I haven't read 'On Joanna Russ', but I've read everything by her that I could get. How to Suppress Women's Writing, in particular, made a deep impression on me.
lcohen: (books)

[personal profile] lcohen 2022-11-08 10:58 pm (UTC)(link)
i don't see a single book that we have in common, though to be fair, a lot of them, even after clicking on the picture, i can't really read the spines. but i feel like i should send you some books--god knows, i have a lot of them!
mecurtin: Snoopy reads a book with ears standing on end (reading Snoopy)

[personal profile] mecurtin 2022-11-09 02:34 am (UTC)(link)
On the top shelf I see a "mystery double": Erle Stanley Gardner, The Case of the Careless Cupid; and Agatha Christie, Endless Night.

Over at mine, we've been talking about The Moving Finger and why Christie has such enduring popularity world-wide. Meanwhile, my spouse & daughter often watch Perry Mason episodes together, and my mother is also watching them--in her case, for the nth time.

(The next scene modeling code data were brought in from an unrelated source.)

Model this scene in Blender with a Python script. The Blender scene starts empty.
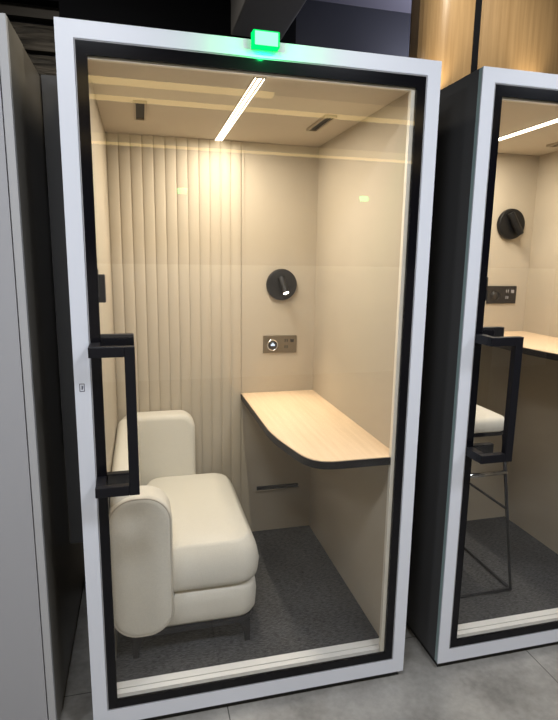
import bpy, bmesh, math, random
from mathutils import Vector, Matrix
random.seed(7)
PI = math.pi
scene = bpy.context.scene
COL = scene.collection

# ------------------------------------------------------------------ materials
def new_mat(name):
    m = bpy.data.materials.new(name); m.use_nodes = True
    nt = m.node_tree
    return m, nt, nt.nodes['Principled BSDF']

def pmat(name, col, rough=0.5, metal=0.0, spec=0.5, noise=0.0, nscale=40, bump=0.0, bscale=300, stretch=(1, 1, 1), emit=None, estr=0):
    m, nt, b = new_mat(name)
    b.inputs['Base Color'].default_value = (*col, 1)
    b.inputs['Roughness'].default_value = rough
    b.inputs['Metallic'].default_value = metal
    b.inputs['Specular IOR Level'].default_value = spec
    L = nt.links
    if noise or bump:
        tc = nt.nodes.new('ShaderNodeTexCoord'); mp = nt.nodes.new('ShaderNodeMapping')
        mp.inputs['Scale'].default_value = stretch
        L.new(tc.outputs['Object'], mp.inputs['Vector'])
    if noise:
        n = nt.nodes.new('ShaderNodeTexNoise'); n.inputs['Scale'].default_value = nscale; n.inputs['Detail'].default_value = 5
        L.new(mp.outputs['Vector'], n.inputs['Vector'])
        mx = nt.nodes.new('ShaderNodeMix'); mx.data_type = 'RGBA'
        mx.inputs['A'].default_value = (*[c * (1 - noise) for c in col], 1)
        mx.inputs['B'].default_value = (*[min(1, c * (1 + noise)) for c in col], 1)
        rp = nt.nodes.new('ShaderNodeMapRange'); rp.inputs['From Min'].default_value = .3; rp.inputs['From Max'].default_value = .7
        L.new(n.outputs['Fac'], rp.inputs['Value']); L.new(rp.outputs['Result'], mx.inputs['Factor'])
        L.new(mx.outputs['Result'], b.inputs['Base Color'])
    if bump:
        n2 = nt.nodes.new('ShaderNodeTexNoise'); n2.inputs['Scale'].default_value = bscale; n2.inputs['Detail'].default_value = 3
        L.new(mp.outputs['Vector'], n2.inputs['Vector'])
        bp = nt.nodes.new('ShaderNodeBump'); bp.inputs['Strength'].default_value = bump; bp.inputs['Distance'].default_value = .003
        L.new(n2.outputs['Fac'], bp.inputs['Height']); L.new(bp.outputs['Normal'], b.inputs['Normal'])
    if emit:
        b.inputs['Emission Color'].default_value = (*emit, 1); b.inputs['Emission Strength'].default_value = estr
    return m

def glass_mat(name, tint, refl):
    m = bpy.data.materials.new(name); m.use_nodes = True
    nt = m.node_tree; nt.nodes.clear(); L = nt.links
    out = nt.nodes.new('ShaderNodeOutputMaterial'); mix = nt.nodes.new('ShaderNodeMixShader')
    tr = nt.nodes.new('ShaderNodeBsdfTransparent'); tr.inputs['Color'].default_value = (*tint, 1)
    gl = nt.nodes.new('ShaderNodeBsdfGlossy'); gl.inputs['Roughness'].default_value = 0.0
    fr = nt.nodes.new('ShaderNodeFresnel'); fr.inputs['IOR'].default_value = refl
    ge = nt.nodes.new('ShaderNodeNewGeometry')
    inv = nt.nodes.new('ShaderNodeMath'); inv.operation = 'SUBTRACT'; inv.inputs[0].default_value = 1
    mul = nt.nodes.new('ShaderNodeMath'); mul.operation = 'MULTIPLY'
    L.new(ge.outputs['Backfacing'], inv.inputs[1]); L.new(fr.outputs['Fac'], mul.inputs[0]); L.new(inv.outputs[0], mul.inputs[1])
    L.new(mul.outputs[0], mix.inputs['Fac']); L.new(tr.outputs[0], mix.inputs[1]); L.new(gl.outputs[0], mix.inputs[2])
    L.new(mix.outputs[0], out.inputs['Surface'])
    return m

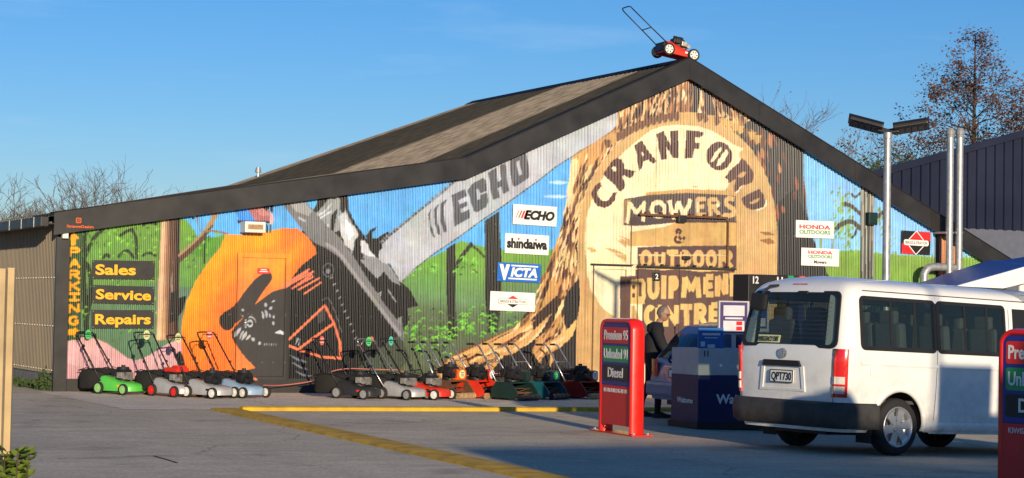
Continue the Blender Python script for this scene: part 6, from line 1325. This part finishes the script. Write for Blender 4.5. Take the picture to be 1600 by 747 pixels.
def person():
    p = gnd(1017, 652); o = empty('person', (p.x, p.y, gz(p.x, p.y)), 0, 'grey haired man in dark jacket and trousers holding the fuel hose beside the car', 'person')
    # own frame: faces +x (turned a little to the camera), y left
    hip = (0, 0, .93); chest = (.05, 0, 1.28); neck = (.10, 0, 1.45)
    tors = [[(hip, (.17, .13)), ((.02, 0, 1.08), (.215, .17)), (chest, (.225, .175)), ((.08, 0, 1.40), (.15, .12)), (neck, (.066, .066)), ((.14, 0, 1.52), .06)]]
    for sg in (-1, 1):
        hand = (.40, sg*.20-.06, .92) if sg < 0 else (.42, .10, .98)
        el = (.16, sg*.32, 1.08) if sg < 0 else (.18, .30, 1.08)
        tors.append([((.08, 0, 1.40), (.15, .12)), ((.06, sg*.14, 1.39), .10), ((.06, sg*.225, 1.33), .095), (el, .076), ((el[0]*.35+hand[0]*.65, el[1]*.35+hand[1]*.65, el[2]*.35+hand[2]*.65), .060), (hand, .036)])
    for sg, fx in ((-1, .12), (1, -.12)):
        tors.append([(hip, (.17, .13)), ((0, sg*.095, .86), .105), ((fx*.5+.03, sg*.11, .50), .068), ((fx-.02, sg*.12, .28), .060), ((fx-.03, sg*.12, .12), .052), ((fx-.03, sg*.12, .06), .05)])
    me = chain_mesh('body', tors); body = link('body', me, ['jacket', 'trousers', 'skin'], o, True)
    co = [v.co.copy() for v in me.vertices]
    for f in me.polygons:
        c = f.center; f.material_index = 1 if c.z < .90 and abs(c.y) < .23 and c.x < .3 else (2 if c.z > 1.465 and abs(c.y) < .1 else 0)
    # head
    hc = Vector((.17, 0, 1.60)); rot = Euler((0, R_(24), R_(-22))).to_matrix().to_4x4()
    b = B(); b.sph((0, 0, 0), .1, (.98, .78, 1.18), n=24)
    for v in b.bm.verts:
        if v.co.z < -.03: v.co.y *= 1+(v.co.z+.03)*2.4; v.co.x += .018*min(1, (-.03-v.co.z)/.06)
        if v.co.x > .07 and -.02 < v.co.z < .03: v.co.x -= .006
    b.prism([(.088, 0, .035), (.086, -.013, -.018), (.118, 0, -.022), (.086, .013, -.018)], (.002, 0, -.004)); b.sph((.105, 0, -.02), .016, n=8)
    for sg in (-1, 1): b.sph((0., sg*.079, -.005), .03, (.55, .3, 1), n=8)
    b.box((.087, 0, -.055), (.02, .045, .010), bev=.004)
    head = b.out('head', 'skin', o, smooth=True); head.matrix_local = Matrix.Translation(hc) @ rot
    b = B(); b.sph((-.012, 0, .012), .101, (.98, .82, 1.14), n=24); dl = [v for v in b.bm.verts if v.co.x > .03-.03*max(0, v.co.z*4) and v.co.z < .112 or v.co.z < -.065 or v.co.x > .045]; bmesh.ops.delete(b.bm, geom=dl, context='VERTS'); b.out('hair', 'hair_grey', head, smooth=True)
    b = B()
    for sg in (-1, 1):
        b.tube([(.094+.002*math.cos(t), sg*.034+.024*math.cos(t), .015+.018*math.sin(t)) for t in np.linspace(0, 2*PI, 14)], .0028, n=5); b.tube([(.09, sg*.058, .018), (.0, sg*.08, .018)], .0025, n=5)
    b.tube([(.1, -.01, .018), (.1, .01, .018)], .0025, n=5); b.out('glasses', 'ink', head)
    b = B()
    for sg in (-1, 1): b.sph((.086, sg*.033, .013), .012, (.6, 1, .7), n=8)
    b.out('eyes', 'ink', head)
    b = B(); b.tube([(.03+.085*math.cos(t), .09*math.sin(t), 1.43+.02*math.cos(t)) for t in np.linspace(.6, 2*PI-.6, 14)], .026, n=8); b.out('collar', 'jacket', o, smooth=True)
    b = B()
    for sg, fx in ((-1, .12), (1, -.12)):
        rows = []
        for x, hw_, h in ((-.10, .035, .07), (-.05, .042, .10), (.03, .045, .095), (.12, .05, .06), (.18, .042, .05), (.205, .02, .03)): rows.append([(fx+x-.0, sg*.125+hw_*a, h*c) for a, c in ((-1, .02), (-1, .6), (-.5, 1), (.5, 1), (1, .6), (1, .02))])
        vr = b.grid(rows); b.bm.faces.new(vr[0]); b.bm.faces.new(vr[-1])
    bmesh.ops.recalc_face_normals(b.bm, faces=b.bm.faces); b.out('shoes', 'shoe', o, smooth=True)
    # hands: palm plus five curled fingers
    for hand, sg in (((.40, -.26, .92), -1), ((.42, .10, .98), 1)):
        h = Vector(hand); chs = [[(tuple(h), (.024, .034)), (tuple(h+Vector((.045, 0, -.01))), (.018, .038)), (tuple(h+Vector((.085, 0, -.018))), (.016, .036))]]
        me = chain_mesh('hand', chs, 1); ho = link('hand', me, 'skin', o, True)
        for k, ln in enumerate((.9, 1.05, 1., .8)):
            y = (k-1.5)*.02; r0 = h+Vector((.075, y, -.016)); m2 = chain_mesh('finger', [[(tuple(r0), .0095), (tuple(r0+Vector((.032*ln, 0, -.008))), .0092), (tuple(r0+Vector((.042*ln, 0, -.034))), .0085), (tuple(r0+Vector((.018*ln, 0, -.048))), .0075)]], 1); link('finger', m2, 'skin', ho, True)
        r0 = h+Vector((.02, -sg*.03, -.005)); m2 = chain_mesh('thumb', [[(tuple(r0), .011), (tuple(r0+Vector((.028, -sg*.02, -.014))), .0105), (tuple(r0+Vector((.055, -sg*.018, -.026))), .009)]], 1); link('thumb', m2, 'skin', ho, True)
    o.rotation_euler = (0, 0, R_(-28)); return o
pers = person()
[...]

Which do you prefer, Gardner or Christie? Why do you think Christie's popularity rises above all the rest enduringly? For instance, our public library has replaced a lot of Christies with new editions from the 20th century, but the Gardner editions are much older--indicating that the Christies are read a lot more and wear out faster.
pameladean: (Default)

[personal profile] pameladean 2022-11-09 04:18 am (UTC)(link)
I love Life Among the Savages and Raising Demons so much. The marital tension is a bit jarring; Jackson tucks it away inside a bunch of contemporary cliches, but it still would stop me dead even as I tore through a rereading. I mean, it's way worse in Thurber. But aside from that, which is intermittent, she's just so good at writing in that funny mode. The mode turns up in some of her fiction, I think notably The Bird's Nest, but it has a different effect there.

P.
lunabee34: (Default)

[personal profile] lunabee34 2022-11-09 10:59 am (UTC)(link)
Of these, I've read Kitchen Confidential and Poor Richard's Almanack and most of the Bible.
misbegotten: A skull wearing a crown with text "Uneasy lies the head" (Default)

[personal profile] misbegotten 2022-11-09 02:35 pm (UTC)(link)
I love shelfies! Thanks for sharing.
snacky: (Default)

[personal profile] snacky 2022-11-11 01:47 am (UTC)(link)
Oooh, I love shelfies! I see The Art of Eating, which I also love!